Electrolysis of ammonia in aqueous solution by platinum nanoparticles supported on carbon nanotube film electrode

Abstract

Electrolysis of ammonia in an aqueous solution can generate hydrogen gas at room temperature. An anode reaction of nitrogen gas desorption on ammonia electrolysis has a much larger overvoltage than that of a cathode reaction, and one of the useful electrode catalysts for the anode reaction is platinum (Pt). In this study, in order to increase the surface area of Pt three-dimensionally, Pt nanoparticles are held on a sponge-like film of carbon nanotubes (CNTs) that has a large surface area of 5000–10000 cm2 per 1 cm2 of the CNT film. The electrodes were adapted to the ammonia electrolysis to increase the current density with a low overvoltage. The Pt nanoparticles were deposited on the CNTs by a polyol method at various temperatures, and the Pt nanoparticles supported on the CNT (Pt-CNT) electrodes were fabricated by vacuum filtration of the Pt-CNT dispersion.

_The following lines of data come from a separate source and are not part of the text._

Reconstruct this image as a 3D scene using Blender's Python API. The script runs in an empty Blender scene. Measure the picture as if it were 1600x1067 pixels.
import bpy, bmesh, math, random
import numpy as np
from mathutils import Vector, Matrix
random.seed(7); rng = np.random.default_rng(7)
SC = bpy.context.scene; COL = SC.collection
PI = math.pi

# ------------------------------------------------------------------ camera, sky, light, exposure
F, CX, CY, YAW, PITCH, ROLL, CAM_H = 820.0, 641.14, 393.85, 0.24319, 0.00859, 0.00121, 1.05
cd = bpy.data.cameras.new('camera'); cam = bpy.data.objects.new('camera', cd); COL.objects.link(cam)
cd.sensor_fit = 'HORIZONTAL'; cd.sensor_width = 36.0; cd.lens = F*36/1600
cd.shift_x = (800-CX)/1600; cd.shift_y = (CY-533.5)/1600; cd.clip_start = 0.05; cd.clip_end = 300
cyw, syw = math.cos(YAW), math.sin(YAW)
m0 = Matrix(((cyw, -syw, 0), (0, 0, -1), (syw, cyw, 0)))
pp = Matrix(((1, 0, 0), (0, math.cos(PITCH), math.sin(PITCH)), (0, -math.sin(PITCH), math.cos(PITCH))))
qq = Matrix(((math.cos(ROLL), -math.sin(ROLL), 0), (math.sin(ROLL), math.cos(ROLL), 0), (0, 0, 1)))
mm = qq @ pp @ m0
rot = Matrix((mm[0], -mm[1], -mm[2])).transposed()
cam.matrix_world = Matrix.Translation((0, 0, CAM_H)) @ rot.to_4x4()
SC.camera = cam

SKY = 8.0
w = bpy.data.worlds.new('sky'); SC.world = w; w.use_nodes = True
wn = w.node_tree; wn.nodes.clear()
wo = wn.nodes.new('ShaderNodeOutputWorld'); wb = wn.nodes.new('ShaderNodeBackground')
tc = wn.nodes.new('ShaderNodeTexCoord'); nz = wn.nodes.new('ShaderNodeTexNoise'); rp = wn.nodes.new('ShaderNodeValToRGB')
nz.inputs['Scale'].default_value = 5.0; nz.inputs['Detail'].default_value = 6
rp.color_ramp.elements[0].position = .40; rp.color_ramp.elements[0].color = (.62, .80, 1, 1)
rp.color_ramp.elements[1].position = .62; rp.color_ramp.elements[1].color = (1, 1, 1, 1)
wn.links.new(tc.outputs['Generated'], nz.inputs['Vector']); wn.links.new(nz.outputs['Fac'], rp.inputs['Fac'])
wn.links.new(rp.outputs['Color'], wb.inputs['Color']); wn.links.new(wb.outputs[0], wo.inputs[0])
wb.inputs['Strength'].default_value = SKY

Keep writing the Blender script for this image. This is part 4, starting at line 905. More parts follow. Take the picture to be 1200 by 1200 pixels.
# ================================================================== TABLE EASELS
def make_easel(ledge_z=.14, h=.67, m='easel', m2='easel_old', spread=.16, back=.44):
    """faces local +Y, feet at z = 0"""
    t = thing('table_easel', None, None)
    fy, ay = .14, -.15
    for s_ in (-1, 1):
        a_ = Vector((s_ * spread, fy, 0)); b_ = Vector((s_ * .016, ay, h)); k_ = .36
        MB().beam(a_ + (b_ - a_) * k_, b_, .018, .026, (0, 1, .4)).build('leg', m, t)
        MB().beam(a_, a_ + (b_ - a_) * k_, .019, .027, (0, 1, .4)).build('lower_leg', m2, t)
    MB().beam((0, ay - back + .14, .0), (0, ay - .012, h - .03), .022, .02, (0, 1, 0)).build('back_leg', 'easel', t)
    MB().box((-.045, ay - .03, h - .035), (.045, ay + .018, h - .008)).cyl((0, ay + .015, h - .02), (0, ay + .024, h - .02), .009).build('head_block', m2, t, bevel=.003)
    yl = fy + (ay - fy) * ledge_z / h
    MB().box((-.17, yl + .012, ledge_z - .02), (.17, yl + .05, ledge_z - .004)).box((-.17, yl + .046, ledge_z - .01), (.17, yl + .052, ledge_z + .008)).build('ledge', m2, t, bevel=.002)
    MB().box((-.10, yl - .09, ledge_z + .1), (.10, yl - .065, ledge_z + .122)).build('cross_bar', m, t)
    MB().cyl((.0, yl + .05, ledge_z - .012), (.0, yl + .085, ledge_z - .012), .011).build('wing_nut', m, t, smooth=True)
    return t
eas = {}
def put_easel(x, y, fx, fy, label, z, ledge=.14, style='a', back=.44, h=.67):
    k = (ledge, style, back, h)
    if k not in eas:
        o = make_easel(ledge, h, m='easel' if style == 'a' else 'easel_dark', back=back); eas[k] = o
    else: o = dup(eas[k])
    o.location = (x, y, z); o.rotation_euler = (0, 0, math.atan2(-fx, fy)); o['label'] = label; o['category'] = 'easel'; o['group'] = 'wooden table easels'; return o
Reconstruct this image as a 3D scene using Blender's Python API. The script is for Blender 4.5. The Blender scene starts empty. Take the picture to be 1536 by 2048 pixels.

The size of the deposited Pt nanoparticles was approximately 2–3 nm. The maximum electrochemical surface area of the Pt nanoparticles was more than 250 cm2 per unit electrode area of 1 cm2. The Pt-CNT film electrode with a large surface area of the Pt catalyst increased the current density of the anode reaction compared with the Pt plate or the Pt-black electrodes. The Pt-CNT decreased both the activation overvoltage corresponding to the high Pt surface area and the concentration overvoltage corresponding to the three-dimensional structure of the CNT films. Moreover, it is clarified that the deactivation of the catalysts by the anode reaction does not occur below −0.2 V (vs Hg|HgO) for the Pt-CNT electrodes.